━━━ DATA EXTRACT

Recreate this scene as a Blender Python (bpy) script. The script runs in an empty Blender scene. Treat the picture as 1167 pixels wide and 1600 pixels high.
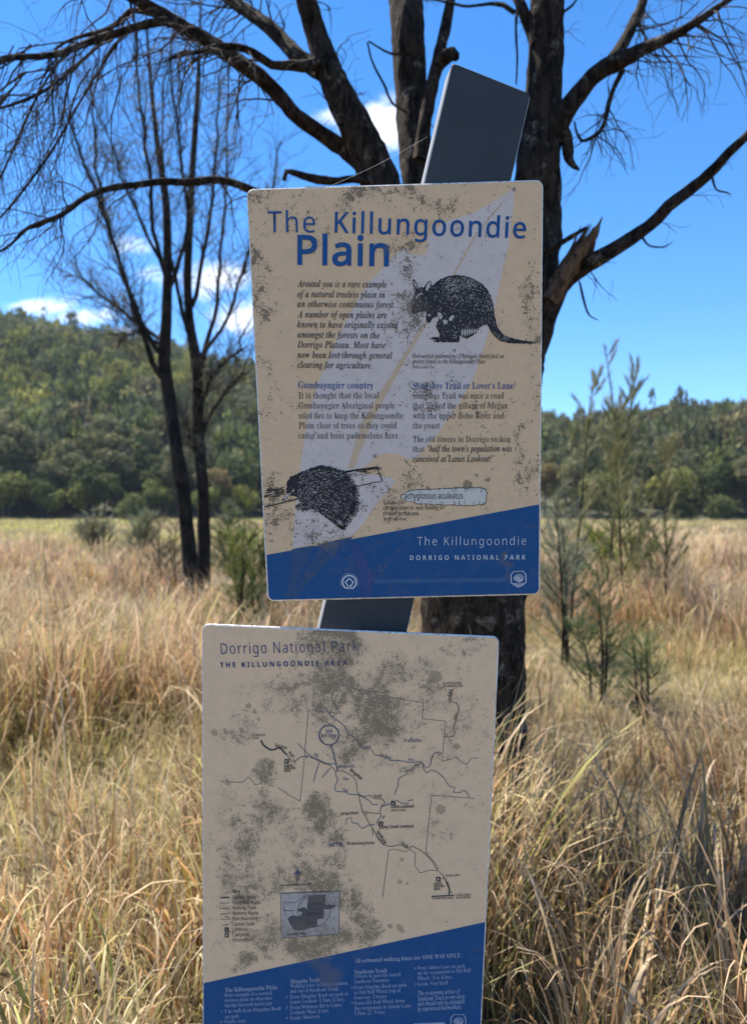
import bpy, bmesh, math, random
import numpy as np
from mathutils import Vector, Matrix
from mathutils.geometry import tessellate_polygon

random.seed(7)
RNG = np.random.default_rng(11)
scene = bpy.context.scene
COL = scene.collection

# ---------------------------------------------------------------- camera, sky, sun
EYE = 1.55
FPX = 1150.0                      # focal length in photo pixels (1167 x 1600 frame)
cd = bpy.data.cameras.new('camera')
cam = bpy.data.objects.new('camera', cd)
COL.objects.link(cam)
scene.camera = cam
cam.location = (0, 0, EYE)
cam.rotation_euler = (math.pi / 2, 0, 0)
cd.sensor_fit = 'VERTICAL'
cd.sensor_height = 36.0
cd.sensor_width = 36.0
cd.lens = FPX / 1600 * 36
cd.clip_start = 0.05
cd.clip_end = 5000
cd.dof.use_dof = True
cd.dof.focus_distance = 1.15
cd.dof.aperture_fstop = 4.5

SUN_EL, SUN_AZ = math.radians(60), math.radians(-54)
world = bpy.data.worlds.new('World')
scene.world = world
world.use_nodes = True
wt = world.node_tree
wl = wt.links
bg = wt.nodes['Background']
bg.inputs['Strength'].default_value = 0.108
sky = wt.nodes.new('ShaderNodeTexSky')
sky.sky_type = 'NISHITA'
sky.sun_disc = False
sky.sun_elevation = SUN_EL
sky.sun_rotation = SUN_AZ
sky.altitude = 700
sky.air_density = 0.85
sky.dust_density = 0.05
sky.ozone_density = 5.0

sun_d = bpy.data.lights.new('sun', 'SUN')
sun_d.energy = 5.0
sun_d.angle = math.radians(0.53)
sun_d.color = (1.0, 0.925, 0.80)
sun = bpy.data.objects.new('sun', sun_d)
COL.objects.link(sun)
sdir = Vector((math.sin(SUN_AZ) * math.cos(SUN_EL), math.cos(SUN_AZ) * math.cos(SUN_EL), math.sin(SUN_EL)))
sun.rotation_euler = (-sdir).to_track_quat('-Z', 'Y').to_euler()

scene.view_settings.view_transform = 'Standard'
scene.view_settings.look = 'None'
scene.view_settings.exposure = 1.32
scene.view_settings.gamma = 1.0
scene.cycles.max_bounces = 6
scene.cycles.diffuse_bounces = 3
scene.cycles.glossy_bounces = 2
scene.cycles.transmission_bounces = 3
scene.cycles.transparent_max_bounces = 4
scene.cycles.use_denoising = True
scene.cycles.use_adaptive_sampling = True
scene.cycles.adaptive_threshold = 0.02


# ---------------------------------------------------------------- node helpers
def N(nt, kind, **kw):
    n = nt.nodes.new(kind)
    for k, v in kw.items():
        if k.startswith('i_'):
            key = k[2:]
            n.inputs[int(key) if key.isdigit() else key].default_value = v
        else:
            setattr(n, k, v)
    return n


def math_n(nt, op, a, b=None, clamp=False):
    n = N(nt, 'ShaderNodeMath', operation=op, use_clamp=clamp)
    for i, x in enumerate((a, b)):
        if x is None:
            continue
        if isinstance(x, (int, float)):
            n.inputs[i].default_value = x
        else:
            nt.links.new(x, n.inputs[i])
    return n.outputs[0]


def vmath(nt, op, a, b):
    n = N(nt, 'ShaderNodeVectorMath', operation=op)
    for i, x in enumerate((a, b)):
        if isinstance(x, tuple):
            n.inputs[i].default_value = x
        else:
            nt.links.new(x, n.inputs[i])
    return n.outputs['Value'] if op == 'LENGTH' else n.outputs['Vector']


def maprange(nt, v, a, b, c=0.0, d=1.0, smooth=True):
    n = N(nt, 'ShaderNodeMapRange', clamp=True)
    if smooth:
        n.interpolation_type = 'SMOOTHSTEP'
    nt.links.new(v, n.inputs['Value'])
    for k, x in (('From Min', a), ('From Max', b), ('To Min', c), ('To Max', d)):
        if isinstance(x, (int, float)):
            n.inputs[k].default_value = x
        else:
            nt.links.new(x, n.inputs[k])
    return n.outputs['Result']


def mixc(nt, f, a, b, blend='MIX'):
    n = N(nt, 'ShaderNodeMix', data_type='RGBA', blend_type=blend)
    if isinstance(f, (int, float)):
        n.inputs[0].default_value = f
    else:
        nt.links.new(f, n.inputs[0])
    for i, x in ((6, a), (7, b)):
        if isinstance(x, tuple):
            n.inputs[i].default_value = x if len(x) == 4 else (*x, 1)
        else:
            nt.links.new(x, n.inputs[i])
    return n.outputs[2]


def noise(nt, vec, scale, detail=4, rough=0.55, dist=0.0):
    n = N(nt, 'ShaderNodeTexNoise', i_Scale=scale, i_Detail=detail, i_Roughness=rough, i_Distortion=dist)
    if vec is not None:
        nt.links.new(vec, n.inputs['Vector'])
    return n.outputs['Fac']


def new_mat(name):
    m = bpy.data.materials.new(name)
    m.use_nodes = True
    return m, m.node_tree, m.node_tree.nodes['Principled BSDF']


# clouds are part of the sky: soft white patches in fixed directions of the sky dome
tc = N(wt, 'ShaderNodeTexCoord')
sep = N(wt, 'ShaderNodeSeparateXYZ')
wl.new(tc.outputs['Generated'], sep.inputs[0])
ymax = math_n(wt, 'MAXIMUM', sep.outputs['Y'], 0.02)
comb = N(wt, 'ShaderNodeCombineXYZ')
wl.new(math_n(wt, 'DIVIDE', sep.outputs['X'], ymax), comb.inputs[0])
wl.new(math_n(wt, 'DIVIDE', sep.outputs['Z'], ymax), comb.inputs[1])
PL = comb.outputs[0]
nz = noise(wt, vmath(wt, 'MULTIPLY', PL, (.7, 1.25, 1)), 11.0, 9, 0.66, 0.6)
nz2 = noise(wt, PL, 42.0, 5, 0.6)
tot = None
for (cu, cv, ru, rv, amp) in ((600, 200, 125, 95, 1.2), (525, 180, 80, 60, 1.0), (70, 478, 130, 42, 1.15), (130, 496, 150, 40, 1.15), (190, 520, 90, 30, 1.0),
                              (345, 435, 130, 72, 1.25), (385, 490, 110, 70, 1.2), (205, 385, 120, 44, .95), (250, 430, 100, 44, .95),
                              (-380, 300, 300, 80, 1.0), (1750, 420, 320, 70, 1.0)):
    d = vmath(wt, 'SUBTRACT', PL, ((cu - 583.5) / FPX, (800 - cv) / FPX, 0))
    d = vmath(wt, 'MULTIPLY', d, (FPX / ru, FPX / rv, 0))
    g = maprange(wt, vmath(wt, 'LENGTH', d, (0, 0, 0)), 0.0, 1.0, amp, 0.0)
    tot = g if tot is None else math_n(wt, 'MAXIMUM', tot, g)
cl = math_n(wt, 'ADD', math_n(wt, 'MULTIPLY', nz, 1.7), math_n(wt, 'MULTIPLY', nz2, 0.5))
cl = math_n(wt, 'ADD', math_n(wt, 'SUBTRACT', cl, 1.48), math_n(wt, 'MULTIPLY', tot, 0.82))
cmask = maprange(wt, cl, 0.08, 0.78)
front = math_n(wt, 'GREATER_THAN', sep.outputs['Y'], 0.03)
cmask = math_n(wt, 'MULTIPLY', cmask, front)
hs = N(wt, 'ShaderNodeHueSaturation', i_Saturation=1.25)
wl.new(sky.outputs[0], hs.inputs['Color'])
skyc = mixc(wt, cmask, hs.outputs[0], (6.6, 6.8, 7.2, 1))
wl.new(skyc, bg.inputs['Color'])


# ---------------------------------------------------------------- object helpers
def tag(o, label=None, cat=None, group=None, kind=None):
    for k, v in (('label', label), ('category', cat), ('group', group), ('kind', kind)):
        if v:
            o[k] = v
    return o


def empty(name, loc=(0, 0, 0)):
    o = bpy.data.objects.new(name, None)
    o.empty_display_size = 0.2
    o.location = loc
    COL.objects.link(o)
    return o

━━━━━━

▸ SHORT EXERCISE
Omit the pictures, then repeat exactly each line from the beginning of the listing through the line with "COL = scene.collection".

▸ CORRECT OUTPUT
Recreate this scene as a Blender Python (bpy) script. The script runs in an empty Blender scene. Treat the picture as 1167 pixels wide and 1600 pixels high.
import bpy, bmesh, math, random
import numpy as np
from mathutils import Vector, Matrix
from mathutils.geometry import tessellate_polygon

random.seed(7)
RNG = np.random.default_rng(11)
scene = bpy.context.scene
COL = scene.collection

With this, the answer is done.